Can all of these lines be returned exactly?

• • • • • • •

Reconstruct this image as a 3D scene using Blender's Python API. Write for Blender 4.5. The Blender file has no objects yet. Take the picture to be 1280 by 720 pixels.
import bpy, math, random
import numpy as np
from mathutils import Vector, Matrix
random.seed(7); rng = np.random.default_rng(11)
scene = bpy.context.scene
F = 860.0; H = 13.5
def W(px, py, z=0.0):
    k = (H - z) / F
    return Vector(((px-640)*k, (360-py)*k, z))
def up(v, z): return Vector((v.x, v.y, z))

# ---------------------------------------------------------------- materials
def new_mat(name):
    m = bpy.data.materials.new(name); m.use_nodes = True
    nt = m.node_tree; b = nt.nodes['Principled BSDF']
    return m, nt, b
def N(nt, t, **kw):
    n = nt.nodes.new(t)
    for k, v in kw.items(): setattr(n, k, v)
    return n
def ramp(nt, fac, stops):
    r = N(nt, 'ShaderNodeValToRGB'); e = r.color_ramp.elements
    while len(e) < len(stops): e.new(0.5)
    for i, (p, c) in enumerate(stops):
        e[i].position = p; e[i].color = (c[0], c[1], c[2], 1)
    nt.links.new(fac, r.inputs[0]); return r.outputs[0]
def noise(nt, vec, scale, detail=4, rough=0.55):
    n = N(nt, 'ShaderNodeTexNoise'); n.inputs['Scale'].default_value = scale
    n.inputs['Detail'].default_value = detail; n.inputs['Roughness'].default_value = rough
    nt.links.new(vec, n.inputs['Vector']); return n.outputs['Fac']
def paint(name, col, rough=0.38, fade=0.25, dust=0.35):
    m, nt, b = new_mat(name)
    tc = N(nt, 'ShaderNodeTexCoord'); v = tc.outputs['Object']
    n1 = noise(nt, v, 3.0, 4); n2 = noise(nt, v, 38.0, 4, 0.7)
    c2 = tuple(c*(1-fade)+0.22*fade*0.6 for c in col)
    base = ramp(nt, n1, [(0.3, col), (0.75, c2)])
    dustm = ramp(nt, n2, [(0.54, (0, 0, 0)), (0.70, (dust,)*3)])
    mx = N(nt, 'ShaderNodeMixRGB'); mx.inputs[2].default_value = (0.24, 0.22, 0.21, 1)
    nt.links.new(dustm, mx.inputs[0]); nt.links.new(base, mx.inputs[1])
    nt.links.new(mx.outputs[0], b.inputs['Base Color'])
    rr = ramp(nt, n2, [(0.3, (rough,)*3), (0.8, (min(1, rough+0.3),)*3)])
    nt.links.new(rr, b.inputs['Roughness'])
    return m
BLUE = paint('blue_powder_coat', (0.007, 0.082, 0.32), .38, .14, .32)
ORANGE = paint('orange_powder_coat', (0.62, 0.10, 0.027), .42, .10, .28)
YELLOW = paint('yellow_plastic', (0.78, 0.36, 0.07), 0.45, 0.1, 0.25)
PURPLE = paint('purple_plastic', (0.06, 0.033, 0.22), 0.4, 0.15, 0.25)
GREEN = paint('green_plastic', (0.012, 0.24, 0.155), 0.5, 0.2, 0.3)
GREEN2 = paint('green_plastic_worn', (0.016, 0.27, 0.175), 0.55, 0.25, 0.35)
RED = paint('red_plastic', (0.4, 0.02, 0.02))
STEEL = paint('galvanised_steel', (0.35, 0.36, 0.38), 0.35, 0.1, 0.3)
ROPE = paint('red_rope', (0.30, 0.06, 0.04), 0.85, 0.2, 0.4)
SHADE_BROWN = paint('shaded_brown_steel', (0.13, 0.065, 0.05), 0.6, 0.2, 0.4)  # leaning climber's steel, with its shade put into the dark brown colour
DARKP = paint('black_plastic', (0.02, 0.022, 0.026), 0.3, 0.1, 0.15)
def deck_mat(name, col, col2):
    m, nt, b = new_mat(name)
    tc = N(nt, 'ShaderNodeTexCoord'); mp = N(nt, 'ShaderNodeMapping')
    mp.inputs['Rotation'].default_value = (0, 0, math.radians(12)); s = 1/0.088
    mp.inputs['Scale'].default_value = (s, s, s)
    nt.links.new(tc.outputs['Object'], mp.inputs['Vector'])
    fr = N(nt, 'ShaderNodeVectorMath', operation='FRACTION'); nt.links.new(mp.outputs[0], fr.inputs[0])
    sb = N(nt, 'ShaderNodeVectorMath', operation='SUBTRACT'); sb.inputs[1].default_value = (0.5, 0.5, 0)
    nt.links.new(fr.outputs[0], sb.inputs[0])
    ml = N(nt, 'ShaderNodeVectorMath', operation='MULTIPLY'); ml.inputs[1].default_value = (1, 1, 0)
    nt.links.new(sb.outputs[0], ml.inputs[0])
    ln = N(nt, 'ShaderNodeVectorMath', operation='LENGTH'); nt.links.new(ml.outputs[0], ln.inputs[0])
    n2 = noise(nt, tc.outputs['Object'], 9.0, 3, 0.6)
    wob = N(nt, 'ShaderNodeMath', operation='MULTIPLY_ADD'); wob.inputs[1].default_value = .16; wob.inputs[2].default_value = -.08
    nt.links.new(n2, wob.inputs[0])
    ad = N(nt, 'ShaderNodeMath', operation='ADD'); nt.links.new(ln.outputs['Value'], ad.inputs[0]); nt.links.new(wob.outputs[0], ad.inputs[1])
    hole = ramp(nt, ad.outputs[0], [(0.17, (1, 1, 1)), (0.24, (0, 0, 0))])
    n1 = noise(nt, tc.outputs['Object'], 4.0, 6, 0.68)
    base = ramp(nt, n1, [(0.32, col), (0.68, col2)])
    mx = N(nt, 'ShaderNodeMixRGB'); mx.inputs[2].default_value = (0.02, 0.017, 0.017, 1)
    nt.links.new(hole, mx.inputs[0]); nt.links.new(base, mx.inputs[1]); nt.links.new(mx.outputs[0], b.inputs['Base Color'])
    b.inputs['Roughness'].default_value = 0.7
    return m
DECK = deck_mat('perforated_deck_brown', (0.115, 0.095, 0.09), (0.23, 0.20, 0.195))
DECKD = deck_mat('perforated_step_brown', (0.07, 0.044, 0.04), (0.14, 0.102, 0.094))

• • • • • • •

RESPONSE TO THIS EXERCISE ->
Reconstruct this image as a 3D scene using Blender's Python API. Write for Blender 4.5. The Blender file has no objects yet. Take the picture to be 1280 by 720 pixels.
import bpy, math, random
import numpy as np
from mathutils import Vector, Matrix
random.seed(7); rng = np.random.default_rng(11)
scene = bpy.context.scene
F = 860.0; H = 13.5
def W(px, py, z=0.0):
    k = (H - z) / F
    return Vector(((px-640)*k, (360-py)*k, z))
def up(v, z): return Vector((v.x, v.y, z))

# ---------------------------------------------------------------- materials
def new_mat(name):
    m = bpy.data.materials.new(name); m.use_nodes = True
    nt = m.node_tree; b = nt.nodes['Principled BSDF']
    return m, nt, b
def N(nt, t, **kw):
    n = nt.nodes.new(t)
    for k, v in kw.items(): setattr(n, k, v)
    return n
def ramp(nt, fac, stops):
    r = N(nt, 'ShaderNodeValToRGB'); e = r.color_ramp.elements
    while len(e) < len(stops): e.new(0.5)
    for i, (p, c) in enumerate(stops):
        e[i].position = p; e[i].color = (c[0], c[1], c[2], 1)
    nt.links.new(fac, r.inputs[0]); return r.outputs[0]
def noise(nt, vec, scale, detail=4, rough=0.55):
    n = N(nt, 'ShaderNodeTexNoise'); n.inputs['Scale'].default_value = scale
    n.inputs['Detail'].default_value = detail; n.inputs['Roughness'].default_value = rough
    nt.links.new(vec, n.inputs['Vector']); return n.outputs['Fac']
def paint(name, col, rough=0.38, fade=0.25, dust=0.35):
    m, nt, b = new_mat(name)
    tc = N(nt, 'ShaderNodeTexCoord'); v = tc.outputs['Object']
    n1 = noise(nt, v, 3.0, 4); n2 = noise(nt, v, 38.0, 4, 0.7)
    c2 = tuple(c*(1-fade)+0.22*fade*0.6 for c in col)
    base = ramp(nt, n1, [(0.3, col), (0.75, c2)])
    dustm = ramp(nt, n2, [(0.54, (0, 0, 0)), (0.70, (dust,)*3)])
    mx = N(nt, 'ShaderNodeMixRGB'); mx.inputs[2].default_value = (0.24, 0.22, 0.21, 1)
    nt.links.new(dustm, mx.inputs[0]); nt.links.new(base, mx.inputs[1])
    nt.links.new(mx.outputs[0], b.inputs['Base Color'])
    rr = ramp(nt, n2, [(0.3, (rough,)*3), (0.8, (min(1, rough+0.3),)*3)])
    nt.links.new(rr, b.inputs['Roughness'])
    return m
BLUE = paint('blue_powder_coat', (0.007, 0.082, 0.32), .38, .14, .32)
ORANGE = paint('orange_powder_coat', (0.62, 0.10, 0.027), .42, .10, .28)
YELLOW = paint('yellow_plastic', (0.78, 0.36, 0.07), 0.45, 0.1, 0.25)
PURPLE = paint('purple_plastic', (0.06, 0.033, 0.22), 0.4, 0.15, 0.25)
GREEN = paint('green_plastic', (0.012, 0.24, 0.155), 0.5, 0.2, 0.3)
GREEN2 = paint('green_plastic_worn', (0.016, 0.27, 0.175), 0.55, 0.25, 0.35)
RED = paint('red_plastic', (0.4, 0.02, 0.02))
STEEL = paint('galvanised_steel', (0.35, 0.36, 0.38), 0.35, 0.1, 0.3)
ROPE = paint('red_rope', (0.30, 0.06, 0.04), 0.85, 0.2, 0.4)
SHADE_BROWN = paint('shaded_brown_steel', (0.13, 0.065, 0.05), 0.6, 0.2, 0.4)  # leaning climber's steel, with its shade put into the dark brown colour
DARKP = paint('black_plastic', (0.02, 0.022, 0.026), 0.3, 0.1, 0.15)
def deck_mat(name, col, col2):
    m, nt, b = new_mat(name)
    tc = N(nt, 'ShaderNodeTexCoord'); mp = N(nt, 'ShaderNodeMapping')
    mp.inputs['Rotation'].default_value = (0, 0, math.radians(12)); s = 1/0.088
    mp.inputs['Scale'].default_value = (s, s, s)
    nt.links.new(tc.outputs['Object'], mp.inputs['Vector'])
    fr = N(nt, 'ShaderNodeVectorMath', operation='FRACTION'); nt.links.new(mp.outputs[0], fr.inputs[0])
    sb = N(nt, 'ShaderNodeVectorMath', operation='SUBTRACT'); sb.inputs[1].default_value = (0.5, 0.5, 0)
    nt.links.new(fr.outputs[0], sb.inputs[0])
    ml = N(nt, 'ShaderNodeVectorMath', operation='MULTIPLY'); ml.inputs[1].default_value = (1, 1, 0)
    nt.links.new(sb.outputs[0], ml.inputs[0])
    ln = N(nt, 'ShaderNodeVectorMath', operation='LENGTH'); nt.links.new(ml.outputs[0], ln.inputs[0])
    n2 = noise(nt, tc.outputs['Object'], 9.0, 3, 0.6)
    wob = N(nt, 'ShaderNodeMath', operation='MULTIPLY_ADD'); wob.inputs[1].default_value = .16; wob.inputs[2].default_value = -.08
    nt.links.new(n2, wob.inputs[0])
    ad = N(nt, 'ShaderNodeMath', operation='ADD'); nt.links.new(ln.outputs['Value'], ad.inputs[0]); nt.links.new(wob.outputs[0], ad.inputs[1])
    hole = ramp(nt, ad.outputs[0], [(0.17, (1, 1, 1)), (0.24, (0, 0, 0))])
    n1 = noise(nt, tc.outputs['Object'], 4.0, 6, 0.68)
    base = ramp(nt, n1, [(0.32, col), (0.68, col2)])
    mx = N(nt, 'ShaderNodeMixRGB'); mx.inputs[2].default_value = (0.02, 0.017, 0.017, 1)
    nt.links.new(hole, mx.inputs[0]); nt.links.new(base, mx.inputs[1]); nt.links.new(mx.outputs[0], b.inputs['Base Color'])
    b.inputs['Roughness'].default_value = 0.7
    return m
DECK = deck_mat('perforated_deck_brown', (0.115, 0.095, 0.09), (0.23, 0.20, 0.195))
DECKD = deck_mat('perforated_step_brown', (0.07, 0.044, 0.04), (0.14, 0.102, 0.094))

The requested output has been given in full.